WORK INSTRUCTIONS =>
Exclude the pictures, then repeat the remaining data exactly.

RECORDED INFORMATION =>
——————————
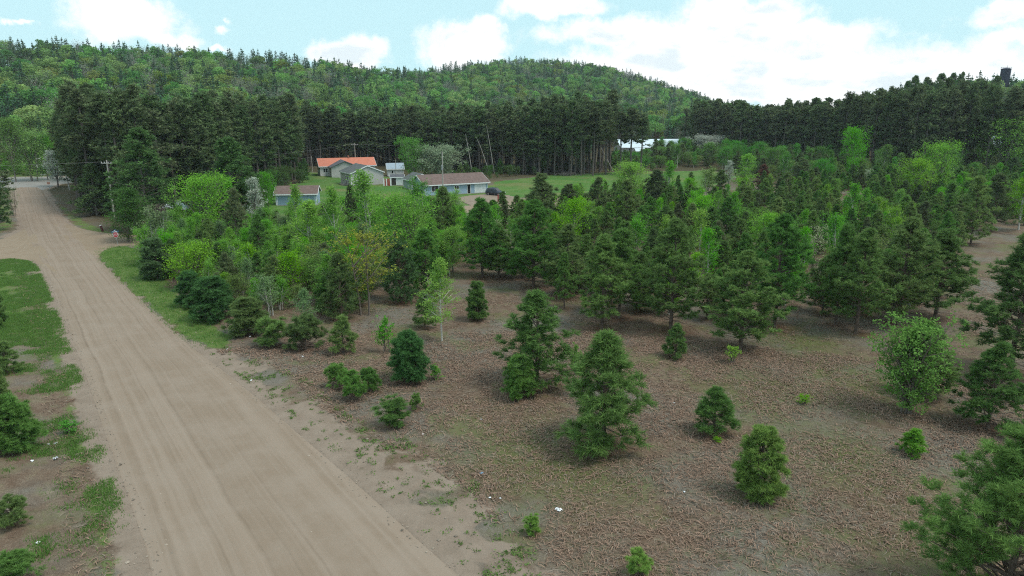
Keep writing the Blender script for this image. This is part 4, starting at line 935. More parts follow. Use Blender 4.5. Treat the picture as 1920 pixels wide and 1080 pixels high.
# --- the tall plantation behind, row behind row
FRONT = [(126, 176, 194), (150, 160, 182), (215, 150, 172), (330, 152, 186), (400, 168, 194), (560, 215, 192), (600, 236, 204), (760, 240, 208), (930, 222, 204), (1040, 215, 190), (1160, 217, 190), (1216, 224, 194)]
FRONT2 = [(1282, 310, 194), (1370, 298, 195), (1500, 284, 192), (1600, 262, 182), (1655, 250, 172), (1720, 240, 163), (1800, 243, 157), (1900, 248, 155), (2060, 255, 152)]
def front_pts(Fr, rows):
    pts = []
    xy = []
    for px, d, ty in Fr:
        dx, dy, _ = ray(px, 240); k = d / math.hypot(dx, dy); xy.append((dx * k, dy * k))
    xy = np.array(xy); s = np.r_[0, np.cumsum(np.hypot(*np.diff(xy, axis=0).T))]; L = s[-1]
    pxs = np.array([f[0] for f in Fr]); tys = np.array([f[2] for f in Fr])
    r = np.random.default_rng(int(L * 10))
    for k in range(rows):
        t = np.arange(r.uniform(0, 3), L, 3.7)
        for q in t:
            q2 = q + r.normal(0, .7); x, y = np.interp(q2, s, xy[:, 0]), np.interp(q2, s, xy[:, 1]); rad = math.hypot(x, y); dd = k * 3.7 + r.normal(0, .8)
            if r.random() < .08: continue
            x, y = x * (1 + dd / rad), y * (1 + dd / rad); px = np.interp(q2, s, pxs)
            if -50 < px < 2020: pts.append((k, x, y, px, np.interp(px, pxs, tys), dd))
    return pts
pts = front_pts(FRONT, 11) + [(a, b, c, d, e, f) for a, b, c, d, e, f in front_pts(FRONT2, 11) if not (1390 < d < 1600 and a > 4)]
BUILD_CLEAR = [PP([(1120, 292), (1300, 292), (1300, 262), (1120, 262)]), PP([(1840, 330), (1990, 330), (1990, 300), (1840, 300)]), PP([(560, 346), (770, 345), (770, 312), (560, 312)])]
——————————
THE REPLY =>
Keep writing the Blender script for this image. This is part 4, starting at line 935. More parts follow. Use Blender 4.5. Treat the picture as 1920 pixels wide and 1080 pixels high.
# --- the tall plantation behind, row behind row
FRONT = [(126, 176, 194), (150, 160, 182), (215, 150, 172), (330, 152, 186), (400, 168, 194), (560, 215, 192), (600, 236, 204), (760, 240, 208), (930, 222, 204), (1040, 215, 190), (1160, 217, 190), (1216, 224, 194)]
FRONT2 = [(1282, 310, 194), (1370, 298, 195), (1500, 284, 192), (1600, 262, 182), (1655, 250, 172), (1720, 240, 163), (1800, 243, 157), (1900, 248, 155), (2060, 255, 152)]
def front_pts(Fr, rows):
    pts = []
    xy = []
    for px, d, ty in Fr:
        dx, dy, _ = ray(px, 240); k = d / math.hypot(dx, dy); xy.append((dx * k, dy * k))
    xy = np.array(xy); s = np.r_[0, np.cumsum(np.hypot(*np.diff(xy, axis=0).T))]; L = s[-1]
    pxs = np.array([f[0] for f in Fr]); tys = np.array([f[2] for f in Fr])
    r = np.random.default_rng(int(L * 10))
    for k in range(rows):
        t = np.arange(r.uniform(0, 3), L, 3.7)
        for q in t:
            q2 = q + r.normal(0, .7); x, y = np.interp(q2, s, xy[:, 0]), np.interp(q2, s, xy[:, 1]); rad = math.hypot(x, y); dd = k * 3.7 + r.normal(0, .8)
            if r.random() < .08: continue
            x, y = x * (1 + dd / rad), y * (1 + dd / rad); px = np.interp(q2, s, pxs)
            if -50 < px < 2020: pts.append((k, x, y, px, np.interp(px, pxs, tys), dd))
    return pts
pts = front_pts(FRONT, 11) + [(a, b, c, d, e, f) for a, b, c, d, e, f in front_pts(FRONT2, 11) if not (1390 < d < 1600 and a > 4)]
BUILD_CLEAR = [PP([(1120, 292), (1300, 292), (1300, 262), (1120, 262)]), PP([(1840, 330), (1990, 330), (1990, 300), (1840, 300)]), PP([(560, 346), (770, 345), (770, 312), (560, 312)])]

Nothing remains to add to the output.